Doesn’t change the fact that marijuana is harmless and that it should be treated differently than other drugs so that people can learn the truth rather than scare tactics.
Indeed - but no Founding Father ever claimed that government cold make people moral or religious.
You find it strange that freepers can be happy without being stoned?
Your clumsy deceptive omission proves only one thing: the moral and mental deficiency of the Drug Warriors.
I can't agree that altering brain chemistry is ever "harmless;" I certainly agree that marijuana is no more harmful than a great many goods we'd never consider making illegal - and that scare tactics harm people more than protect them.
You presume that if governments take actions to prevent the moral destruction of the society they must be abusive.
Absolute Freedom always leads to anarchy and any thinking person knows that. If man refuses to restrain himself, then government surely will.
"Our Constitution was made only for a moral and religious people. It is wholly inadequate to the government of any other." --October 11, 1798 John Adams
You find it strange that freepers can be happy without being stoned?
This remains a clumsy deception - WMarshal said nothing about FReepers being stoned or not.
Your clumsy deceptive omission proves only one thing
You
No, WMarshal.
presume that if governments take actions to prevent the moral destruction of the society they must be abusive.
No, he says that banning pot for adults is abusive big government - YOU presume that the absence of such laws would mean the moral destruction of the society.
Absolute Freedom always leads to anarchy
Nobody here supports anarchy - what many of us support is limiting government to protecting individual rights, which are not violated by someone else smoking pot.
"Our Constitution was made only for a moral and religious people. It is wholly inadequate to the government of any other." --October 11, 1798 John Adams
Indeed - but no Founding Father ever claimed that government cold make people moral or religious.
Nope but it was clear that if the people failed to be moral voluntarily then the Republic would fail and likely a tyrannical leader would arise and enforce their version of goodness.
Where have we seen such happen? Russia, China, Germany......
Thanks for the backup. I missed that I was partially quoted.
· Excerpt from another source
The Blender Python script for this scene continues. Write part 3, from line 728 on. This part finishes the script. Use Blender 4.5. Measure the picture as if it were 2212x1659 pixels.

I find that too many “law and order” types have totalitarian impulses and an impulse to lie and distort the arguments like a lefty loon.
One of the reasons that I am against the knee-jerk response of that type to every problem with “there ought to be a law” is that too many laws lead to abuse by the authorities and contempt for the law from harassed citizens.
I find it hilarious and tragic that the US has draconian punishments for people who make poor personal decisions and then promotes welfare that leads to dependence and provides immunity from the consequences of those same poor personal decisions.